Tuesday, March 06, 2007

Streets of India

It has been a slow week for movie watching as I have been busy catching up on my reading. But I managed to watch these two very different Indian films in between glimpses of La Liga futbal games.

Traffic Signal (2007, Director Madhur Bhandarkar): Rating 8/10

I was one of the few people who was not bowled over when Madhur's 2nd feature Chandini Bar earned rave reviews in 2001. In fact, I used that film as an example to point out the problems in Bollywood story-lines in my first on-line article published on rediff. Chandini Bar started off with an interesting concept of showing the lives of dance girls in Bombay's red-light district. However, once the camera left the bar, the movie fell into a typical cliched Bollywood gangster film which combined street gangs with politics. On the other hand, I was much impressed by Madhur's 2003 film Satta which throughly tackled the corrupt political games played by politicians. His last two films Page 3 and Corporate attempted to give us an inside look into Mumbai's celebrity and business world lives respectively. Although, both movies had plenty of merit, they suffered from poor acting and a dull screenplay. So having tackled Mumbai from the street level to the high-rise board-rooms, it was appropriate that Madhur completed the circle and returned back to the street level from where he made his name.

Traffic Signal portrays the lives of people who work at Mumbai's traffic light intersections. Bhandarkar interestingly shows how a giant profit making network operates/controls the street level beggars and workers who sell their goods on the street signals.Once a car stops at the traffic signal, the street workers job begins. The movie's first hour is absorbing as we observe the lies and cons that operate at the street level. But then the movie starts to get repetitive until it ends with a highly contrived ending -- safe to say, such an ending would never occur in the real Mumbai and feels like a happy Bollywood ending stamped on an other-wise non-Bollywood movie. There are some brilliant performances in this film -- Konkana Sen Sharma as the prostitute and Ranvir Shorey as the chillingly realistic drug addict. Konkana seems to have no problems with any role given to her and proves that she is comfortable in whatever language she speaks (Hindi, English, Bengali or Tamil) -- she is truly one of the best actresses in India. Like Page 3 and Corporate, Traffic Signal also suffers from some substandard acting when it comes to some of the secondary characters.
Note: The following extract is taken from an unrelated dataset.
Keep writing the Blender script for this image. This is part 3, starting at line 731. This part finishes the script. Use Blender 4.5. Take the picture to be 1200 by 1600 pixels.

Overall, not a perfect film but still worth watching. And if one looks closely, one can see a Chandini Bar in the background at a traffic signal. In a sense, a Mumbai cinematic circle from 2001 to 2007 is complete for Madhur.

Strings (20056, Director Sanjay Jha): Rating 4/10

Good ideas on paper don't often translate into watch-able movies. Such is the case with this movie. Jha had an interesting idea alright -- to explore themes of love and faith against the background of the colorful and religious Kumbh Mela in India. The story does contain elements which could have produced powerful cinema. An Englishman (Warren Hastings played by Adam Bedi) comes to India to follow in his grandfather's footsteps and is keen to find out what made his grandfather love India. Warren is a confused lad who is easily influenced by others. On the other hand, Tanishta Chatterjee plays a priest's daughter who is grounded in her religious beliefs. However, her faith is tested when she sleeps with Warren. What could have been a great film ends up being a terribly painful watch. One of the big reasons for that is poor acting by all involved, especially Adam Bedi (Kabir Bedi's son) and Sandhya Mridul (actually overacting is the problem in Sandhya's case). The only thing that saves this movie is the gorgeous cinematography which captures the breath-taking scenes of the Kumbh Mela. However, the same great shots are repeatedly sliced in between different scenes of the movie and eventually lose their charm. Shooting a movie against the million+ crowd in Nasik must have a hard task but that can't be blamed for this movie's faults. Sanjay Jha did a much better job with his first film Pran Jaaye Par Shaan Na Jaaye which explored life in the Mumbai chawls.